Mosul Extremists Raid Homes, Arrest Journalists

According to journalists’ professional organizations in the province of Ninawa, of which Mosul is the capital, there are around 250 reporters working in the media there. It’s thought that about half of them have left Mosul. If they are still working in the city, the ones who are left try to avoid anyone knowing what they do – they know the Caliph’s eyes are on them. Some local journalists are now working for the IS group, for the radio station they run among other media outlets.
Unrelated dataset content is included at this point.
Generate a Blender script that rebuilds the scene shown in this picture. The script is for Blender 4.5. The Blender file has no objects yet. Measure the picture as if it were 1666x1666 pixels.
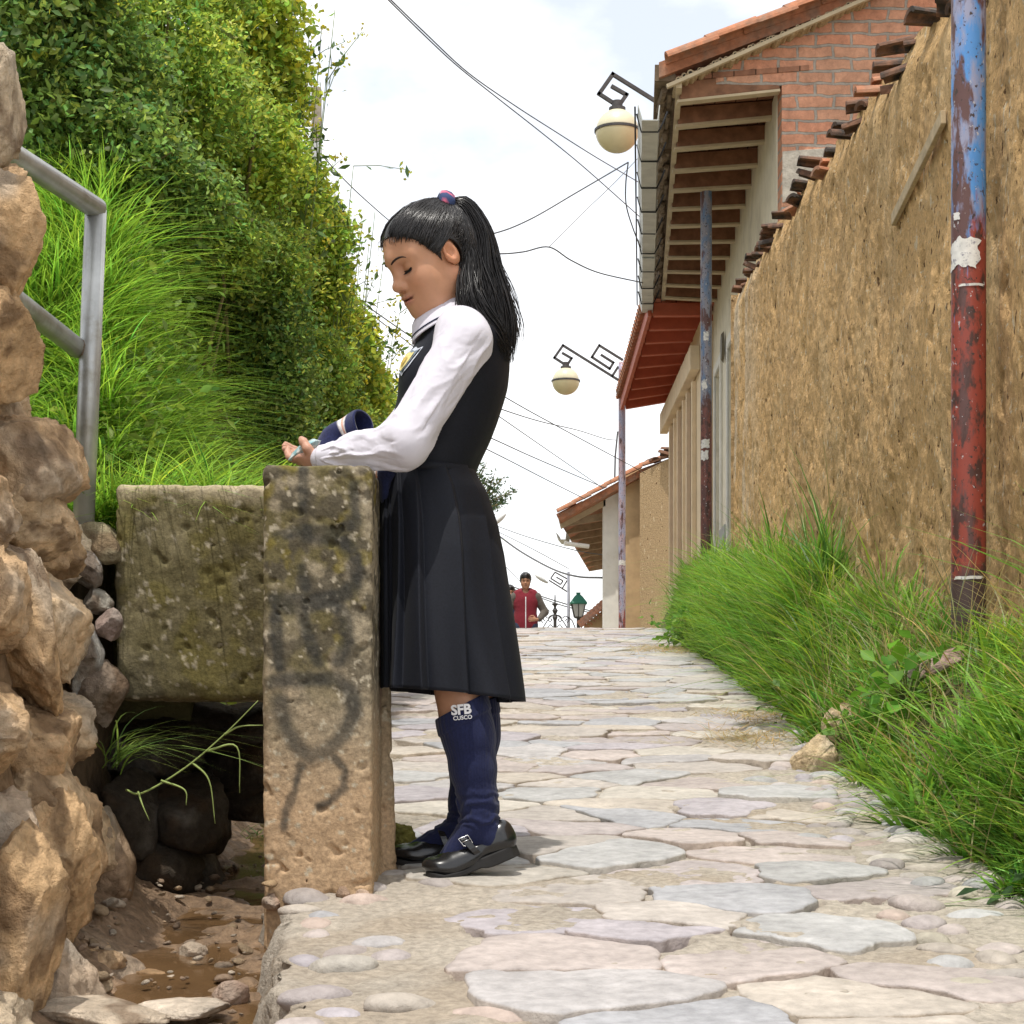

One Mosul journalist tells NIQASH about how frightened he was when he was abducted from out the front of his house; he was blindfolded and forced into a vehicle. When he and his kidnappers reached their destination he thought he was going to be killed – his blindfold came off and he found he was surrounded by a group of bearded, armed men.

“It was hard for me to breathe,” the journalist says. “I thought I was dead.”

However it turned out that the IS fighters simply wanted him to work for them, doing things like reading out the IS group’s press statements.

“When I felt like my life was actually safe, I asked them to give me some time to think about it,” he explains.

However the next morning the journalist, whose name cannot be revealed for security reasons relating to friends and family in Mosul, decided to leave town.

Almost immediately he ran into trouble getting into Erbil, the capital of neighbouring Iraqi Kurdistan, which has its own borders and military and which has succeeded in keeping the IS group out. He tried to get into Erbil three times but failed each time – his press card didn’t help at all.

Since then the former Mosul local has managed to travel to Baghdad and from there he’s made his way to Istanbul. However he’s now facing a new problem, he says, and its one shared by many other Mosul media: unemployment.